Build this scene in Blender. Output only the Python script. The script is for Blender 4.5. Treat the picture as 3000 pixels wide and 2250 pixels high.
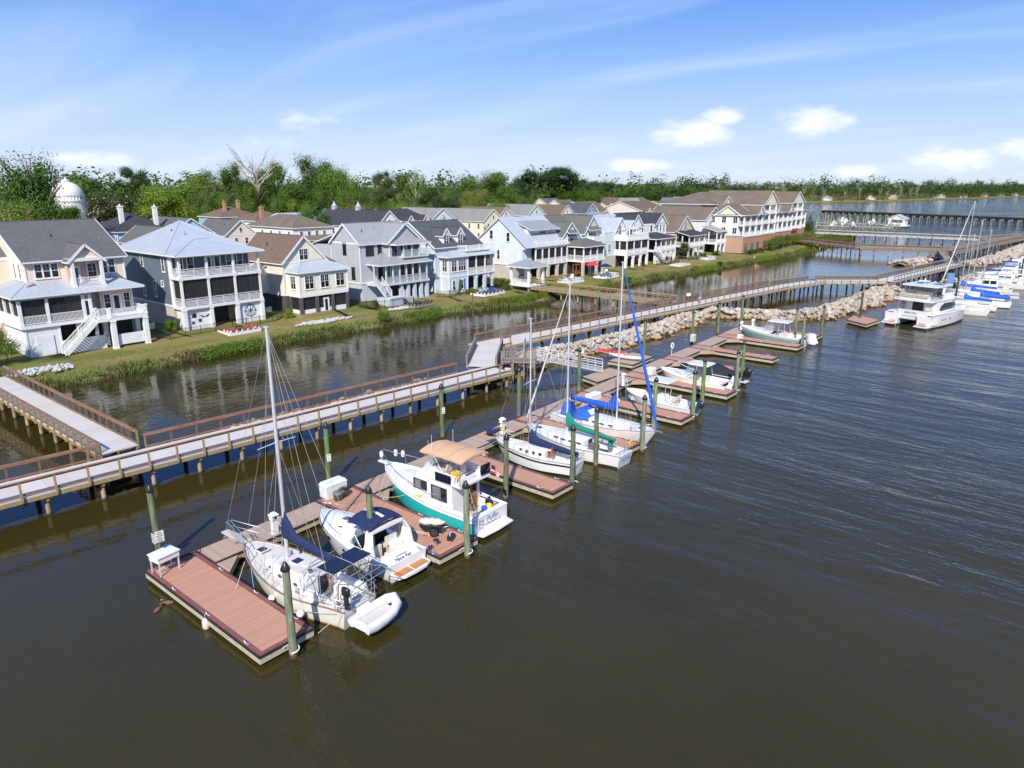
import bpy, bmesh, math, random
import numpy as np
from mathutils import Vector, Matrix
R = math.radians
rnd = random.Random(7)
for o in list(bpy.data.objects): bpy.data.objects.remove(o)
SC = bpy.context.scene
COL = SC.collection
# ---------------------------------------------------------------- camera
H = 19.0; PITCH = R(15.6); HEAD = R(-50); FPX = 2080.0
cam = bpy.data.cameras.new('camera'); cam.sensor_width = 36; cam.lens = 36*FPX/3000
cam.clip_start = .5; cam.clip_end = 9000
co = bpy.data.objects.new('camera', cam); COL.objects.link(co)
co.location = (0, 0, H); co.rotation_euler = (math.pi/2-PITCH, 0, HEAD); SC.camera = co
# ---------------------------------------------------------------- sky
SUN_AZ, SUN_EL = R(32), R(40)          # the light travels towards SUN_AZ
W = bpy.data.worlds.new('World'); SC.world = W; W.use_nodes = True
nt = W.node_tree; N = nt.nodes; L = nt.links
N.clear()
out = N.new('ShaderNodeOutputWorld'); bg = N.new('ShaderNodeBackground'); L.new(bg.outputs[0], out.inputs[0])
sky = N.new('ShaderNodeTexSky'); sky.sky_type = 'NISHITA'; sky.sun_disc = False
sky.sun_elevation = SUN_EL; sky.sun_rotation = math.atan2(-math.cos(SUN_AZ), -math.sin(SUN_AZ))
sky.air_density = 1.0; sky.dust_density = .6; sky.ozone_density = 2.5; sky.altitude = 10
bg.inputs[1].default_value = .15
def mth(op, a, b=None, c=None):
    n = N.new('ShaderNodeMath'); n.operation = op
    for i, x in enumerate((a, b, c)):
        if x is None: continue
        if isinstance(x, (int, float)): n.inputs[i].default_value = x
        else: L.new(x, n.inputs[i])
    return n.outputs[0]
tc = N.new('ShaderNodeTexCoord'); sp = N.new('ShaderNodeSeparateXYZ'); L.new(tc.outputs['Generated'], sp.inputs[0])
X_, Y_, Z_ = sp.outputs
zc = mth('MAXIMUM', Z_, 0.0)
den = mth('ADD', zc, .12)
cx = mth('DIVIDE', X_, den); cy = mth('DIVIDE', Y_, den)
cmb = N.new('ShaderNodeCombineXYZ'); L.new(cx, cmb.inputs[0]); L.new(cy, cmb.inputs[1])
# thin cirrus drawn out along one direction
mp = N.new('ShaderNodeMapping'); L.new(cmb.outputs[0], mp.inputs[0])
mp.inputs['Rotation'].default_value = (0, 0, R(24)); mp.inputs['Scale'].default_value = (1.5, .42, 1); mp.inputs['Location'].default_value = (.35, .2, 0)
n1 = N.new('ShaderNodeTexNoise'); n1.inputs['Scale'].default_value = 1.0; n1.inputs['Detail'].default_value = 8; n1.inputs['Roughness'].default_value = .5; n1.inputs['Distortion'].default_value = .5
L.new(mp.outputs[0], n1.inputs['Vector'])
def ramp(x, a, b, lo=0, hi=1):
    n = N.new('ShaderNodeMapRange'); n.interpolation_type = 'SMOOTHSTEP'
    L.new(x, n.inputs[0])
    for i, v in enumerate((a, b, lo, hi)): n.inputs[i+1].default_value = v
    return n.outputs[0]
cirrus = mth('MULTIPLY', ramp(n1.outputs[0], .42, .88), .36)
# small heaps low over the horizon: (azimuth, elevation) space
az = mth('ARCTAN2', Y_, X_); el = mth('ARCSINE', Z_)
cb = N.new('ShaderNodeCombineXYZ'); L.new(mth('MULTIPLY', az, 26.0), cb.inputs[0]); L.new(mth('MULTIPLY', el, 58.0), cb.inputs[1])
n2 = N.new('ShaderNodeTexNoise'); n2.inputs['Scale'].default_value = 1.0; n2.inputs['Detail'].default_value = 9; n2.inputs['Roughness'].default_value = .58
L.new(cb.outputs[0], n2.inputs['Vector'])
mask = None
for a_, e_, wa, we, k in ((26.5,3.7,3.0,1.1,1.0),(24.3,4.9,1.5,.75,1),(18.0,4.4,2.6,1.0,.95),(30.5,1.5,2.6,.6,.9),(15.3,1.0,2.2,.55,.85),(9.4,1.7,2.6,.9,1),(5.2,2.3,2.2,.9,.9),(3.8,4.6,2.2,.7,.6),(69.5,1.7,2.8,.7,.8),(55,4.5,4.2,1.3,.45),(58,3.0,3.2,.8,.4),(69,5.0,2.2,.5,.4),(73,9.4,3,.7,.35),(21,.9,5,.5,.4)):
    da = mth('POWER', mth('DIVIDE', mth('SUBTRACT', az, R(a_)), R(wa)), 2.0); de = mth('POWER', mth('DIVIDE', mth('SUBTRACT', el, R(e_)), R(we)), 2.0)
    g_ = mth('MULTIPLY', mth('POWER', 2.718, mth('MULTIPLY', mth('ADD', da, de), -.9)), k)
    mask = g_ if mask is None else mth('MAXIMUM', mask, g_)
cum = mth('MULTIPLY', ramp(mth('ADD', mth('MULTIPLY', mask, .62), n2.outputs[0]), .58, 1.14), ramp(mask, .03, .6))
cl = mth('MAXIMUM', cirrus, mth('MULTIPLY', cum, .92))
hs = N.new('ShaderNodeHueSaturation'); hs.inputs['Saturation'].default_value = 1.2
L.new(sky.outputs[0], hs.inputs['Color'])
gr = N.new('ShaderNodeValToRGB'); e_ = gr.color_ramp.elements
stops = [(0,(.56,.645,.80)),(.06,(.49,.595,.79)),(.14,(.40,.53,.785)),(.26,(.245,.42,.765)),(.42,(.105,.26,.73)),(.60,(.085,.22,.68)),(1,(.11,.24,.62))]
while len(e_) < len(stops): e_.new(.5)
for i, (p_, c_) in enumerate(stops): e_[i].position = p_; e_[i].color = (*c_, 1)
L.new(mth('DIVIDE', el, R(32)), gr.inputs[0])
g2 = N.new('ShaderNodeMix'); g2.data_type = 'RGBA'; g2.blend_type = 'MULTIPLY'; g2.inputs['Factor'].default_value = 1; L.new(gr.outputs[0], g2.inputs['A']); g2.inputs['B'].default_value = (1/.15,)*3+(1,)
g2.clamp_result = False
m0 = N.new('ShaderNodeMix'); m0.data_type = 'RGBA'; m0.inputs['Factor'].default_value = .90; L.new(hs.outputs[0], m0.inputs['A']); L.new(g2.outputs['Result'], m0.inputs['B'])
mx = N.new('ShaderNodeMix'); mx.data_type = 'RGBA'
L.new(cl, mx.inputs['Factor']); L.new(m0.outputs['Result'], mx.inputs['A'])
mx.inputs['B'].default_value = (5.6, 5.8, 6.4, 1)
L.new(mx.outputs['Result'], bg.inputs[0])
# ---------------------------------------------------------------- sun, exposure
sd = bpy.data.lights.new('sun', 'SUN'); sd.energy = 4.6; sd.angle = R(.53); sd.color = (1, .94, .84)
so = bpy.data.objects.new('sun', sd); COL.objects.link(so)
dv = Vector((math.cos(SUN_EL)*math.cos(SUN_AZ), math.cos(SUN_EL)*math.sin(SUN_AZ), -math.sin(SUN_EL)))
so.rotation_euler = dv.to_track_quat('-Z', 'Y').to_euler(); so.location = (-60, -40, 80)
vs = SC.view_settings; SC.display_settings.display_device = 'sRGB'
vs.view_transform = 'Standard'; vs.look = 'None'; vs.exposure = .32; vs.gamma = 1; vs.use_curve_mapping = False
SC.render.engine = 'CYCLES'
cy_ = SC.cycles; cy_.max_bounces = 8; cy_.diffuse_bounces = 3; cy_.glossy_bounces = 4; cy_.transparent_max_bounces = 12; cy_.transmission_bounces = 3
cy_.caustics_reflective = False; cy_.caustics_refractive = False; cy_.sample_clamp_indirect = 6; cy_.sample_clamp_direct = 12
cy_.use_denoising = True; cy_.use_adaptive_sampling = True; cy_.adaptive_threshold = .01
# pixel of the photo (3000 x 2250) -> point of the place at height z
_c, _s = math.cos(R(50)), math.sin(R(50))
def ray(u, v):
    x = (u-1500)/FPX; y = (1125-v)/FPX
    a, b, z = x, math.cos(PITCH)+y*math.sin(PITCH), -math.sin(PITCH)+y*math.cos(PITCH)
    return _c*a+_s*b, -_s*a+_c*b, z
def G(u, v, z=0.0):
    d = ray(u, v); t = (z-H)/d[2]; return d[0]*t, d[1]*t
# ---------------------------------------------------------------- objects
def tag(o, label=None, cat=None, group=None, kind=None):
    if label: o['label'] = label
    if cat: o['category'] = cat
    if group: o['group'] = group
    if kind: o['kind'] = kind
    return o
def thing(name, label, cat, loc=(0, 0, 0), rz=0, group=None, sc=None):
    o = bpy.data.objects.new(name, None); COL.objects.link(o); o.empty_display_size = .3
    o.location = loc; o.rotation_euler = (0, 0, rz)
    if sc: o.scale = sc
    return tag(o, label, cat, group)
def inst(name, me, parent=None, loc=(0, 0, 0), rot=(0, 0, 0), sc=None):
    o = bpy.data.objects.new(name, me); COL.objects.link(o); o.location = loc; o.rotation_euler = rot
    if sc: o.scale = sc
    if parent: o.parent = parent
    return o
def dup(root, loc=None, rz=None, label=None):
    r = root.copy(); COL.objects.link(r)
    if loc is not None: r.location = loc
    if rz is not None: r.rotation_euler = (0, 0, rz)
    if label: r['label'] = label
    for ch in list(root.children):
        c = ch.copy(); COL.objects.link(c); c.parent = r
        for g in list(ch.children):
            d = g.copy(); COL.objects.link(d); d.parent = c
    return r
class MB:
    def __init__(s): s.v = []; s.f = []; s.m = []; s.sm = []
    def add(s, vs, fs, mi=0, smooth=False):
        n = len(s.v); s.v += [tuple(p) for p in vs]
        for f in fs: s.f.append([i+n for i in f]); s.m.append(mi); s.sm.append(smooth)
        return s
    def box(s, x0, x1, y0, y1, z0, z1, mi=0):
        return s.add([(x0,y0,z0),(x1,y0,z0),(x1,y1,z0),(x0,y1,z0),(x0,y0,z1),(x1,y0,z1),(x1,y1,z1),(x0,y1,z1)],
            [(0,3,2,1),(4,5,6,7),(0,1,5,4),(1,2,6,5),(2,3,7,6),(3,0,4,7)], mi)
    def bar(s, p, q, w, h, mi=0, up=(0,0,1)):
        p = Vector(p); q = Vector(q); d = (q-p); u = Vector(up)
        if abs(d.normalized().dot(u)) > .97: u = Vector((1,0,0))
        a = d.cross(u).normalized()*w/2; b = a.cross(d).normalized()*h/2
        c = [p-a-b, p+a-b, p+a+b, p-a+b, q-a-b, q+a-b, q+a+b, q-a+b]
        return s.add(c, [(0,3,2,1),(4,5,6,7),(0,1,5,4),(1,2,6,5),(2,3,7,6),(3,0,4,7)], mi)
    def tube(s, pts, r, n=6, mi=0, cap=True, sm=True, sq=1.0):
        P = [Vector(p) for p in pts]; k = len(P); rr = r if isinstance(r, (list, tuple)) else [r]*k
        vs = []; 
        for i in range(k):
            t = (P[min(i+1,k-1)]-P[max(i-1,0)]).normalized()
            u = Vector((0,0,1)) if abs(t.z) < .9 else Vector((1,0,0))
            a = t.cross(u).normalized(); b = a.cross(t).normalized()
            for j in range(n):
                th = 2*math.pi*j/n; vs.append(P[i]+a*math.cos(th)*rr[i]+b*math.sin(th)*rr[i]*sq)
        fs = [(i*n+j, i*n+(j+1)%n, (i+1)*n+(j+1)%n, (i+1)*n+j) for i in range(k-1) for j in range(n)]
        s.add(vs, fs, mi, sm)
        if cap: s.add(vs[:n], [tuple(range(n))[::-1]], mi); s.add(vs[-n:], [tuple(range(n))], mi)
        return s
    def prism(s, poly, z0, z1, mi=0, top=None):
        n = len(poly); t = top or poly
        vs = [(x,y,z0) for x,y in poly]+[(x,y,z1) for x,y in t]
        return s.add(vs, [tuple(range(n))[::-1], tuple(range(n,2*n))]+[(i,(i+1)%n,n+(i+1)%n,n+i) for i in range(n)], mi)
    def extr(s, poly, vec, mi=0):
        n = len(poly); v = Vector(vec); P = [Vector(p) for p in poly]
        return s.add(P+[p+v for p in P], [tuple(range(n))[::-1], tuple(range(n,2*n))]+[(i,(i+1)%n,n+(i+1)%n,n+i) for i in range(n)], mi)
    def poly(s, pts, mi=0): return s.add(pts, [tuple(range(len(pts)))], mi)
    def lathe(s, prof, c=(0,0,0), n=12, mi=0, axis='z', sm=True):
        vs = []
        for r, z in prof:
            for j in range(n):
                a = 2*math.pi*j/n; p = (r*math.cos(a), r*math.sin(a), z)
                if axis == 'x': p = (p[2], p[0], p[1])
                if axis == 'y': p = (p[0], p[2], p[1])
                vs.append((p[0]+c[0], p[1]+c[1], p[2]+c[2]))
        k = len(prof)
        return s.add(vs, [(i*n+j, i*n+(j+1)%n, (i+1)*n+(j+1)%n, (i+1)*n+j) for i in range(k-1) for j in range(n)], mi, sm)
    def loft(s, rings, mi=0, closed=True, cap=False, sm=True, mf=None):
        n = len(rings[0]); vs = [p for r in rings for p in r]; m = n if closed else n-1
        b = len(s.v); s.v += [tuple(p) for p in vs]
        for i in range(len(rings)-1):
            for j in range(m):
                s.f.append([b+i*n+j, b+i*n+(j+1)%n, b+(i+1)*n+(j+1)%n, b+(i+1)*n+j]); s.m.append(mf(i, j) if mf else mi); s.sm.append(sm)
        if cap: s.add(rings[0], [tuple(range(n))[::-1]], mi); s.add(rings[-1], [tuple(range(n))], mi)
        return s
    def mesh(s, name, mats):
        me = bpy.data.meshes.new(name); me.from_pydata(s.v, [], s.f)
        for m in (mats if isinstance(mats, (list, tuple)) else [mats]): me.materials.append(m)
        me.polygons.foreach_set('material_index', s.m); me.polygons.foreach_set('use_smooth', s.sm); me.update(); return me
    def build(s, name, mats, parent=None, loc=(0,0,0), rot=(0,0,0)):
        if not s.f: return None
        return inst(name, s.mesh(name, mats), parent, loc, rot)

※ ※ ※

_Stated goal_
Copy each line of the listing that contains the string "scene".

_Result_
Build this scene in Blender. Output only the Python script. The script is for Blender 4.5. Treat the picture as 3000 pixels wide and 2250 pixels high.
SC = bpy.context.scene